For concurrent updates, the standard practice for remote file systems is to use file locking to coordinate concurrent writes. Otherwise, NFS doesn't have any guarantees about WRITE operation ordering. If you're talking about concurrent writes which occur from NFS and S3 simultaneously, this leads to undefined behavior. We think that this is okay if we do a good job at detecting and alerting the user if this occurs because we don't think that there are applications currently written to do this kind of simultaneous data editing (because Regatta didn't exist yet).
Consistency at the individual file can be guaranteed this way, but I don't think this works across multiple files (as you need a global total order of operations). In any case, this is a pragmatic solution, and I like the tradeoffs. Comparing against NFS rather than Spanner seems the right way to look at it.
This is actually also interesting, in that I don’t think that the file system paradigm actually requires a global total ordering of operations (and, in fact, many file systems don’t provide this). I know that sounds like snapshots wouldn’t be valid, but I think that applications which really care about data consistency (such as databases) are built specifically to handle this (with things like write-ahead-logs).
Hey there, that's sort of the correct way to think about it -- notably that our caching layer is high-durability, so we can keep recent writes in the cache safely. External changes to the bucket are okay! Lots of customers need to (for example) ingest data into S3, then process it on a file system, and that totally works. The only thing that isn't supported is editing the same file from both S3 and the file system simultaneously. We think this is a super rare case, and probably doesn't exist today (because there isn't anything that bridges S3 and file semantics yet).
We support all S3-compatible storage services today, including R2, GCS, and MinIO.
I actually asked about R2 to see if Regatta's pricing is any different as there's no egress fee. I should have been clearer.
btw, thanks a bunch for answering my Q & everyone else's too (except for parts where you couldn't talk about the implementation, understandably so). Appreciate it. Wishing the best.
Wow, thanks for coming out! I hope that you're heartened to see the number of people who immediately think of JuiceFS when they see our launch. I totally agree with you, storage is such an interesting space to work in, and I'm excited that there are so many great products out there to fit the different needs of customers.
Thanks for the question. Full disclosure, I'm grabbing this response from another comment:
I have mutual friends with some of the Nasuni folks, and I have a lot of respect for what they do. In particular, Nasuni stores data in a proprietary block format in your S3 bucket, so you can't connect it to existing data sets or use that data directly from S3 out the other side. Whereas with Regatta, we store data in its native format in S3 so you can do these things.

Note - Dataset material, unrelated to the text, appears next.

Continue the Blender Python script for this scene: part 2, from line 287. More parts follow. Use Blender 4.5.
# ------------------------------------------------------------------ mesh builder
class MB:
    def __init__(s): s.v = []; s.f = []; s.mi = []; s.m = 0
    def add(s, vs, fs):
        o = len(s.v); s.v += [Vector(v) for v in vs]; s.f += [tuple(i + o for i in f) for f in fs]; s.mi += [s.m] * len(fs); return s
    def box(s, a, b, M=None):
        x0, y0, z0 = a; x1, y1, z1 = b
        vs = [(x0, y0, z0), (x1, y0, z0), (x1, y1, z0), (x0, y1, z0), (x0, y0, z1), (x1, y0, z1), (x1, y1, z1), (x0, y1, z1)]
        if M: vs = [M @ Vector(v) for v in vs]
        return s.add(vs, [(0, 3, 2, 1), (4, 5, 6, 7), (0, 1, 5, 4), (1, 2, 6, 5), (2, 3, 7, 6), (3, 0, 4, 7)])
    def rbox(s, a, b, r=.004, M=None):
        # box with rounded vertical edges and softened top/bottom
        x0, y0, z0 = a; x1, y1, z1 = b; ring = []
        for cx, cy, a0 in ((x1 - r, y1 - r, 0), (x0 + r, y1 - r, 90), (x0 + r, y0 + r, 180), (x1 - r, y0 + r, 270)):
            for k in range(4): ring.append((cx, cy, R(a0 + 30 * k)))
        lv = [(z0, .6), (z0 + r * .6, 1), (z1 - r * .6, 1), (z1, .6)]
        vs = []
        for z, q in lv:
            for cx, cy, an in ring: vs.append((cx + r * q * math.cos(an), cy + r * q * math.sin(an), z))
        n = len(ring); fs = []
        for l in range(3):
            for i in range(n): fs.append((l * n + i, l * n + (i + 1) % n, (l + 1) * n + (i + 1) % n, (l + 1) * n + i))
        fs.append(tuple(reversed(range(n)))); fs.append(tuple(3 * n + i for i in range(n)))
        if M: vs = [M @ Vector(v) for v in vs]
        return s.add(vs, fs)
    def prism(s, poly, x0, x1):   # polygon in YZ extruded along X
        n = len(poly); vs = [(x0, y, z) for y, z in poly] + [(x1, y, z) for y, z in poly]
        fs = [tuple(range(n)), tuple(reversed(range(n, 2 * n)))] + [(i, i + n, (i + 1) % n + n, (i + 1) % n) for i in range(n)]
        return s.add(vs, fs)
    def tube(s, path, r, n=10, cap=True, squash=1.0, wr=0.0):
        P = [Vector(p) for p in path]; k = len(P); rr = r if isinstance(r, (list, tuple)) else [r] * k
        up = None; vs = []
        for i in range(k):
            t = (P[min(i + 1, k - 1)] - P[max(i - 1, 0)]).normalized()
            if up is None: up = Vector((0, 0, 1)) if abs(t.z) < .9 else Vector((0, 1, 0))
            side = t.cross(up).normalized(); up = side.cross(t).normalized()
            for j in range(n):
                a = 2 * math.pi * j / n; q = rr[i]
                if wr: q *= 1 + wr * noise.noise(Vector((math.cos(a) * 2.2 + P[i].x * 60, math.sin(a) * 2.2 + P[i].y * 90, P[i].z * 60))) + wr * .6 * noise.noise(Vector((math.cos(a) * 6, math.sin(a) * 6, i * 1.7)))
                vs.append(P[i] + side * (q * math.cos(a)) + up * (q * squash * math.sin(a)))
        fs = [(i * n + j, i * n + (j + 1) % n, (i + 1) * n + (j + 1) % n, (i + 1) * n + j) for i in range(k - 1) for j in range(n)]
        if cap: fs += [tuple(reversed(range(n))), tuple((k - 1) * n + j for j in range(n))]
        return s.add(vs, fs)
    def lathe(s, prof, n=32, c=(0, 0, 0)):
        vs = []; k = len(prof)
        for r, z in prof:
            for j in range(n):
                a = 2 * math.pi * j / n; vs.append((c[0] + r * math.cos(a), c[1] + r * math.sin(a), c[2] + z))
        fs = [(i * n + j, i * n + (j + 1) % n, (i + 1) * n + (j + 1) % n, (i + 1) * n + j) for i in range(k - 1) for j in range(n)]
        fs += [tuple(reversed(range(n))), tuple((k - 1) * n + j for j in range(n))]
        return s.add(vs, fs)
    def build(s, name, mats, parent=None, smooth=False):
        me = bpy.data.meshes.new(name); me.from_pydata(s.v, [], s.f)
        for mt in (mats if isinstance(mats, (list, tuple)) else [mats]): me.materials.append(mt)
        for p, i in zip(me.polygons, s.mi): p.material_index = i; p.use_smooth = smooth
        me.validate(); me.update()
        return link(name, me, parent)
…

We choose NFS purely because it's the fastest way to get broad compatibility with most operating systems (NFSv3, for example is supported on both Linux and Windows). However, I have great news for you! We're simultaneously working on a custom protocol (over FUSE today) that is going to solve the small file problem for things like cloning the Linux kernel git repo. You can actually see in our demo video (https://youtu.be/xh1q5p7E4JY?feature=shared&t=170) that we untar the Linux kernel on Regatta in under 12 seconds. We're hopeful that this performance makes file storage useful for a broader set of workloads.
Hey, thanks for the question. From what I can tell (and this could be wrong), but it looks like s3ql is using S3 as a block layer. Regatta, on the other hand, allows you to read and write files in their native format. I agree that it's harder to implement than just using S3 for block storage, but I think that it unlocks a lot of potential use cases for customers. With Regatta, we make these semantics performant, which is a huge improvement on the prior art.

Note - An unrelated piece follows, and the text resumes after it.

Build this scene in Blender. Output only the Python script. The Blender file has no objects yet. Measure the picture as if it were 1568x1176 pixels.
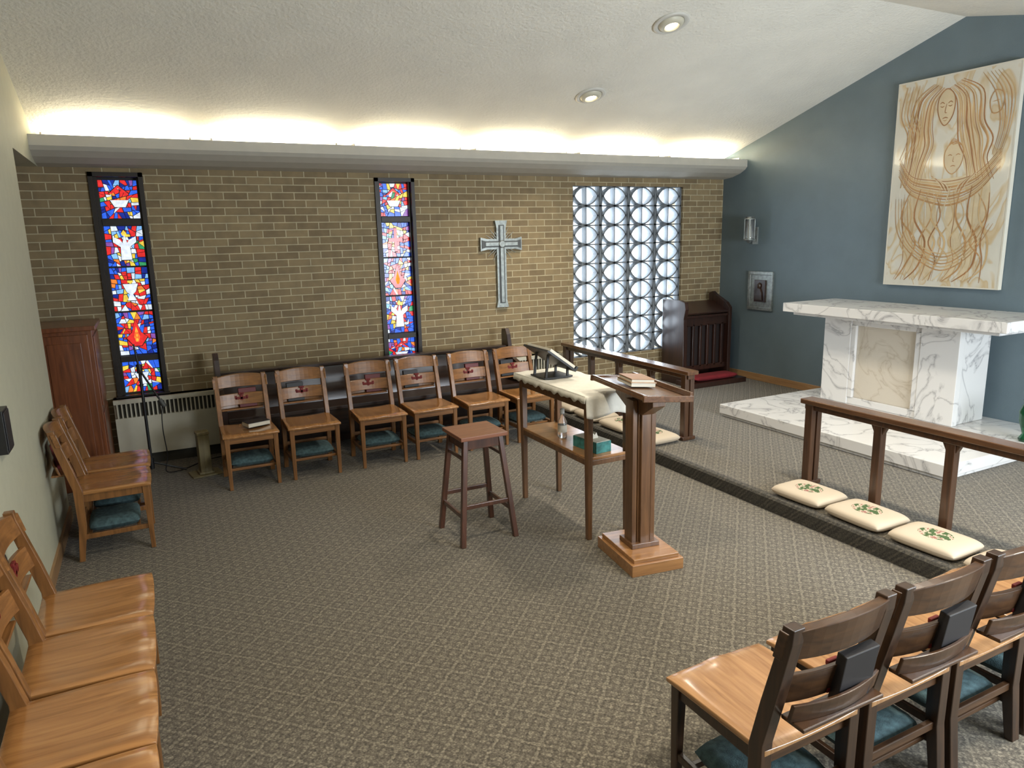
import bpy, math, random
from mathutils import Vector, Matrix
random.seed(7)
S=bpy.context.scene
# ---------------------------------------------------------------- materials
def nt(name):
    m=bpy.data.materials.new(name); m.use_nodes=True
    t=m.node_tree; p=t.nodes['Principled BSDF']
    return m,t,p
def N(t,typ,**k):
    n=t.nodes.new(typ)
    for a,b in k.items():
        if a.startswith('i_'): n.inputs[a[2:].replace('_',' ')].default_value=b
        else: setattr(n,a,b)
    return n
def c4(c): return (c[0],c[1],c[2],1)
def srgb(r,g,b):
    f=lambda x:(x/255/12.92) if x/255<=.04045 else ((x/255+.055)/1.055)**2.4
    return (f(r),f(g),f(b))
def ramp(t,stops):
    r=t.nodes.new('ShaderNodeValToRGB'); e=r.color_ramp.elements
    while len(e)<len(stops): e.new(.5)
    for i,(p,c) in enumerate(stops): e[i].position=p; e[i].color=c4(c)
    return r
def plain(name,c,rough=.6,metal=0,var=.12,scale=12,bump=0,coat=0,emit=None,es=0,bscale=None):
    m,t,p=nt(name)
    tc=N(t,'ShaderNodeTexCoord'); no=N(t,'ShaderNodeTexNoise'); no.inputs['Scale'].default_value=scale; no.inputs['Detail'].default_value=4
    t.links.new(tc.outputs['Object'],no.inputs['Vector'])
    r=ramp(t,[(.3,[x*(1-var) for x in c]),(.7,[min(1,x*(1+var)) for x in c])])
    t.links.new(no.outputs['Fac'],r.inputs['Fac']); t.links.new(r.outputs['Color'],p.inputs['Base Color'])
    p.inputs['Roughness'].default_value=rough; p.inputs['Metallic'].default_value=metal; p.inputs['Coat Weight'].default_value=coat
    if bump:
        n2=N(t,'ShaderNodeTexNoise'); n2.inputs['Scale'].default_value=bscale or scale*6; n2.inputs['Detail'].default_value=5
        t.links.new(tc.outputs['Object'],n2.inputs['Vector'])
        b=N(t,'ShaderNodeBump'); b.inputs['Strength'].default_value=bump; b.inputs['Distance'].default_value=.01
        t.links.new(n2.outputs['Fac'],b.inputs['Height']); t.links.new(b.outputs['Normal'],p.inputs['Normal'])
    if emit:
        p.inputs['Emission Color'].default_value=c4(emit); p.inputs['Emission Strength'].default_value=es
    return m
def wood(name,c1,c2,axis='z',rough=.35,coat=.3,sc=1):
    m,t,p=nt(name)
    tc=N(t,'ShaderNodeTexCoord'); mp=N(t,'ShaderNodeMapping')
    s={'x':(2,26,26),'y':(26,2,26),'z':(26,26,2)}[axis]
    mp.inputs['Scale'].default_value=[q*sc for q in s]
    no=N(t,'ShaderNodeTexNoise'); no.inputs['Scale'].default_value=1.6; no.inputs['Detail'].default_value=6; no.inputs['Distortion'].default_value=.6
    t.links.new(tc.outputs['Object'],mp.inputs['Vector']); t.links.new(mp.outputs['Vector'],no.inputs['Vector'])
    r=ramp(t,[(.3,c1),(.68,c2)])
    t.links.new(no.outputs['Fac'],r.inputs['Fac']); t.links.new(r.outputs['Color'],p.inputs['Base Color'])
    b=N(t,'ShaderNodeBump'); b.inputs['Strength'].default_value=.08; b.inputs['Distance'].default_value=.002
    t.links.new(no.outputs['Fac'],b.inputs['Height']); t.links.new(b.outputs['Normal'],p.inputs['Normal'])
    p.inputs['Roughness'].default_value=rough; p.inputs['Coat Weight'].default_value=coat; p.inputs['Coat Roughness'].default_value=.18
    return m
def math_(t,op,a,b=None):
    n=t.nodes.new('ShaderNodeMath'); n.operation=op
    for i,x in enumerate((a,b)):
        if x is None: continue
        if hasattr(x,'links'): t.links.new(x,n.inputs[i])
        else: n.inputs[i].default_value=x
    return n.outputs[0]
def brick():
    m,t,p=nt('tan_brick')
    tc=N(t,'ShaderNodeTexCoord'); sx=N(t,'ShaderNodeSeparateXYZ'); cb=N(t,'ShaderNodeCombineXYZ')
    t.links.new(tc.outputs['Object'],sx.inputs[0])
    xx=math_(t,'ADD',sx.outputs[0],sx.outputs[1]); zz=math_(t,'ADD',sx.outputs[2],.012)
    t.links.new(xx,cb.inputs[0]); t.links.new(zz,cb.inputs[1])
    br=N(t,'ShaderNodeTexBrick'); br.offset=.5
    t.links.new(cb.outputs[0],br.inputs['Vector'])
    br.inputs['Color1'].default_value=c4(srgb(146,127,94)); br.inputs['Color2'].default_value=c4(srgb(122,104,76)); br.inputs['Mortar'].default_value=c4(srgb(186,173,142))
    br.inputs['Scale'].default_value=1; br.inputs['Mortar Size'].default_value=.0055; br.inputs['Mortar Smooth'].default_value=.3
    br.inputs['Brick Width'].default_value=.205; br.inputs['Row Height'].default_value=.0675; br.inputs['Bias'].default_value=-.1
    no=N(t,'ShaderNodeTexNoise'); no.inputs['Scale'].default_value=9; no.inputs['Detail'].default_value=6
    t.links.new(tc.outputs['Object'],no.inputs['Vector'])
    mx=N(t,'ShaderNodeMix',data_type='RGBA',blend_type='MULTIPLY'); mx.inputs[0].default_value=.5
    r=ramp(t,[(.3,(.6,.6,.6)),(.7,(1.1,1.08,1.02))]); t.links.new(no.outputs['Fac'],r.inputs['Fac'])
    t.links.new(br.outputs['Color'],mx.inputs[6]); t.links.new(r.outputs['Color'],mx.inputs[7]); t.links.new(mx.outputs[2],p.inputs['Base Color'])
    h=math_(t,'ADD',math_(t,'MULTIPLY',br.outputs['Fac'],-1.0),math_(t,'MULTIPLY',no.outputs['Fac'],.5))
    b=N(t,'ShaderNodeBump'); b.inputs['Strength'].default_value=.7; b.inputs['Distance'].default_value=.008
    t.links.new(h,b.inputs['Height']); t.links.new(b.outputs['Normal'],p.inputs['Normal'])
    p.inputs['Roughness'].default_value=.8
    return m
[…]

Hey there, thanks for your note. I think that the answer here (as with all good questions) is "it depends".
I agree with you, Object Storage accels at making the storage interface super simple to use (POSIX is incredibly complex). However, that doesn't change the reality that nearly all software still reads and writes data from a local file system interface.
The specifics of whether or not using a translation layer will save you costs comes down a lot to what you're comparing it to. If you have an EBS volume that's 20% full, then I guarantee you that Regatta's storage costs will be cheaper than EBS, even if you don't ever tier to S3. It's just a cherry on top for workloads which may have unpredictable access patterns and don't want all of their data to be hot when not in use.
Thanks for your note! We're really hopeful that our "local-like performance" is part of the story that distinguishes us from other file system solutions. I envision a world where people don't have to overprovision block storage volumes, and can just use this instead -- with the ability to easiy grab their data from S3.
Thank you! We have docs at https://docs.regattastorage.com. There is an architecture page which might answer your questions. If you have deeper questions, feel free to ask in the thread or shoot me an email at hleath [at] regattastorage.com.
Thanks for the note, great to hear from you! I think that what Clickhouse does is great, and I expect that more applications want to take advantage of the low prices of S3 cold storage without needing to build their own application-level abstractions. I'm hopeful that this allows more of these next-generation serverless data products to exist.